Libya, Sharia, the Rules of Civilisation, and the LRB

I’ve just written a piece for the London Review of Books on how Libya’s National Transitional Council should set about investigating the death of Colonel Qaddafi in view of their claims to be inspired by Islamic law. It’s paywall-protected, but just so’s you know, it mentions that Qaddafi himself claimed for four decades to be applying the shari’a, complete with amputations for thieves and floggings for fornicators. Instead of speculating darkly about the introduction of Islamic laws in LIbya, journalists on the ground might therefore be better off trying to find out what the NTC proposes to do about the existing ones.

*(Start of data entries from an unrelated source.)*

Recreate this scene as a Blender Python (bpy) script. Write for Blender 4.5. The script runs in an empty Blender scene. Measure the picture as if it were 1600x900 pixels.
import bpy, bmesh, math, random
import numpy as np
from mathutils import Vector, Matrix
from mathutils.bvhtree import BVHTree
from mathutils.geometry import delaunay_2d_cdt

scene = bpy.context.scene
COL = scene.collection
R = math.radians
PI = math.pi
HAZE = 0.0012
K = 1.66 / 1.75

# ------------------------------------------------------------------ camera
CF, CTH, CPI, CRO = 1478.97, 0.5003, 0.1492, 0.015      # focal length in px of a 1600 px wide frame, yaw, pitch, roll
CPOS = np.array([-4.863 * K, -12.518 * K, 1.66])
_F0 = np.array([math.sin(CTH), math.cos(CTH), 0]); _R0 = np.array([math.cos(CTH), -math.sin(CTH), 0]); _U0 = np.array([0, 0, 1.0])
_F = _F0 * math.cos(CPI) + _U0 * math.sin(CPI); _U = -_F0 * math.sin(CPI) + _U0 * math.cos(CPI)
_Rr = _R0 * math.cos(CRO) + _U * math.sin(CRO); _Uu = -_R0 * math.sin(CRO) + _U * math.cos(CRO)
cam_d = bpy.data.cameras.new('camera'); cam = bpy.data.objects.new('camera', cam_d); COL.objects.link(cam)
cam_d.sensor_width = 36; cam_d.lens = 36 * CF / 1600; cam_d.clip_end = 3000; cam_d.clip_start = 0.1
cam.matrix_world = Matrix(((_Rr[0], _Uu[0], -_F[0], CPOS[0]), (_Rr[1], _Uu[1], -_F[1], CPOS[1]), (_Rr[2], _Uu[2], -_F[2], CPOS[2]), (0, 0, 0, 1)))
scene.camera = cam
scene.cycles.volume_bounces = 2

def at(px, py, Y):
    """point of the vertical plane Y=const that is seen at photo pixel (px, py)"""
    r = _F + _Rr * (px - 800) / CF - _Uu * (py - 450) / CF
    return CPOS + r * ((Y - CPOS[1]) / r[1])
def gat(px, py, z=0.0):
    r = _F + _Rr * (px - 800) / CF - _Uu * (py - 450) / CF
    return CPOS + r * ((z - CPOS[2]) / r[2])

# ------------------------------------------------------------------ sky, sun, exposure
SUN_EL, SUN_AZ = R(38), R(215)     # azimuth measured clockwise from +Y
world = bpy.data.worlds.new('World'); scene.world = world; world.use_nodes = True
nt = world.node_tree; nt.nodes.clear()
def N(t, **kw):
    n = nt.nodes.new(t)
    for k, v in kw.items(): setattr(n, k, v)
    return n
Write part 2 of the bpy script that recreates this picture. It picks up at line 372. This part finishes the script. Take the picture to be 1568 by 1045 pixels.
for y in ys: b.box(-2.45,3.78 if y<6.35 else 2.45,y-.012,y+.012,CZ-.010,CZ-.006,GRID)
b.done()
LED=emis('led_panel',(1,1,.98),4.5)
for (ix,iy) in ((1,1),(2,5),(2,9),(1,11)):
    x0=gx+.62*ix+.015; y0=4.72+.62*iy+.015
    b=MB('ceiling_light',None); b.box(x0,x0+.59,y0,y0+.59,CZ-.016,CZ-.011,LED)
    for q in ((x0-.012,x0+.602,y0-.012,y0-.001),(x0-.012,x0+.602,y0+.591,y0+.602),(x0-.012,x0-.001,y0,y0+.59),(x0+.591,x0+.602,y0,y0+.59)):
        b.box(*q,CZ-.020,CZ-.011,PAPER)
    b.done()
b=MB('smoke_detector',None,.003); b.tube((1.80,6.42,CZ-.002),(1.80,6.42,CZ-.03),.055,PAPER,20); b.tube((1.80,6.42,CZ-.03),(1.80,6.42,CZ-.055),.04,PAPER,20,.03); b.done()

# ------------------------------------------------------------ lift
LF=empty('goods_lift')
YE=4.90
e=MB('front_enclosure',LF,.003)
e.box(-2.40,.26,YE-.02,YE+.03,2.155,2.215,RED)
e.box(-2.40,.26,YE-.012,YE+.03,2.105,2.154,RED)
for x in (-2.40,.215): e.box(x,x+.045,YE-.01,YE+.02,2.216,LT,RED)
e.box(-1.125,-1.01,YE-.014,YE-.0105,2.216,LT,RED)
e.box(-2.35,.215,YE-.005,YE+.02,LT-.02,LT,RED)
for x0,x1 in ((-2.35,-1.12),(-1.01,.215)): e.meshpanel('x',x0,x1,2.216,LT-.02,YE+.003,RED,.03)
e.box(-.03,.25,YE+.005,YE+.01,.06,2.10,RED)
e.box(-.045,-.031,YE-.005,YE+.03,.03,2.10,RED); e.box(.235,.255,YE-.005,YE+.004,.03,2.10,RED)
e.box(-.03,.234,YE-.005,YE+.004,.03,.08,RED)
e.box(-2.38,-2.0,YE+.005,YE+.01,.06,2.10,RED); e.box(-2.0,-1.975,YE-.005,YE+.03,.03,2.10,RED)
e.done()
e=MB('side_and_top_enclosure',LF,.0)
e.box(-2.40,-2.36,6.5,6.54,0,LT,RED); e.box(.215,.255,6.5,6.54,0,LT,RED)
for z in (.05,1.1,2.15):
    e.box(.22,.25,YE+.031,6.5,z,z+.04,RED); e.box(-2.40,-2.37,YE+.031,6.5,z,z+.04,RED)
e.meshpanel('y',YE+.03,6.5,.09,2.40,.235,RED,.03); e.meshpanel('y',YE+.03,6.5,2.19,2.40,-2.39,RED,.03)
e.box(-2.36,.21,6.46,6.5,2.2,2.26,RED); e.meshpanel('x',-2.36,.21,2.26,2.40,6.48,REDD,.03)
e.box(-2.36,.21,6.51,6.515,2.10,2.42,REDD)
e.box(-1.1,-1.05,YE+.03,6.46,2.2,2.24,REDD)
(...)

Slightly off topic, but only just, said LRB is carrying on its letter’s page the second round of a dust-up between Niall Ferguson and Pankaj Mishra, viewable here. It follows on from a review of Civilisation (sic), Ferguson’s celebration of Western social, economic, political and moral genius. Mishra has a knack for over-egging puddings when he writes non-fiction, but his targets on this occasion were well-chosen, and his review was a hatchet-job of rare virtuosity. The exchange of letters is correspondingly excitable. Ferguson quiveringly strains to imply that, absent an abject apology, he’ll be consulting his learned friends; while Mishra contemptuously denies that he called Ferguson a racist, ‘in part because he lacks the steady convictions of racialist ideologues’.  Literary bloodbaths being what they are, there’ll presumably be pens at dawn for years to come, but Ferguson’s bluster isn’t likely to go anywhere. Although there are plenty of swivel-eyed right-wingers who would love to take a pop at the LRB, what with its supposed political correctness, anti-semitism and so on, Ferguson himself must realize that the High Court is no place to challenge a hostile book review. Especially because the LRB is clearly standing by its writer, and doesn’t lack for a bob or two. And yet, who knows? The smart money might say the spat ain’t going legal, but bruised egos aren’t smart. Watch this case, as they almost say.